Don Blankenship, West Virginia’s controversial Republican Senate candidate, on Monday dismissed President Trump’s call to vote for any other Republican but him in the GOP primary Tuesday, and predicted he would still win even without Trump’s support.
“We still expect to win, quite handily,” Blankenship said in an hour-long paid spot on WZTS in Monday morning.
Trump urged Republican voters to vote for either of Blankenship’s two GOP opponents, and said Blankenship is unelectable in a state-wide election. Trump cited Alabama’s Roy Moore as an example of Republicans voting for a controversial candidate, and then watching him lose to his Democratic opponent in the general election.

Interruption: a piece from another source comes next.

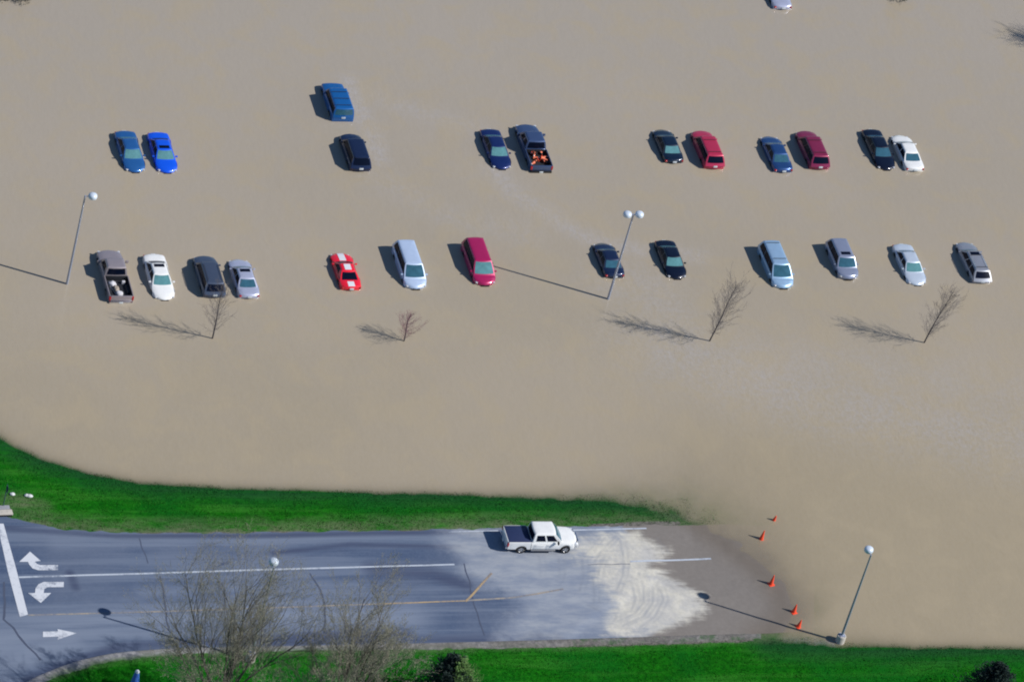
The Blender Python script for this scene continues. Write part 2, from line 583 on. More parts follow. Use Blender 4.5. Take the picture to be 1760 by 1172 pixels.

But Blankenship rejected Trump’s call to “remember Alabama,” and reminded voters that Trump supported Moore.
“We all really like President Trump’s policies, but we know he doesn’t get things right,” Blankenship said. “He recommended that people vote for a guy that was basically accused of pedophilia in Alabama, and my accuser is Barack Obama and Hillary Clinton. It’s not anyone that I’ve damaged.”
Republicans fear Blankenship, the coal baron who was recently released from prison, could keep Republicans from picking up a Senate seat because of his comments about Senate Majority Leader Mitch McConnell’s “China family,” a reference to his wife, Transportation Secretary Elaine Chao. But Blankenship blamed Trump’s staff for spreading “misinformation.”
“It’s really sad the pressure on the president and the misinformation and the untruths that he’s been given would suggest that you vote for two guys that have failed you,” Blankenship said.
The multimillionaire coal executive repeatedly said that he believes Trump is being “misinformed” by Republicans in Washington to support Rep. Evan Jenkins or state Attorney General Patrick Morrisey in Tuesday’s primary, which has turned into one of the nastiest races in the 2018 cycle.
Blankenship responded to Trump’s tweet earlier Monday by calling himself “Trumpier than Trump,” which he repeated throughout the infomercial.
Blankenship also took a page out of Trump’s 2016 playbook and said the “establishment” and the media lies about the true U.S. unemployment rate. He said that multinational corporations and those “beholden” to them are a “great risk to the American worker.”
“That’s the reason they lie to you about what the unemployment rate is. The unemployment rate is probably 10 percent, not under four percent,” Blankenship said.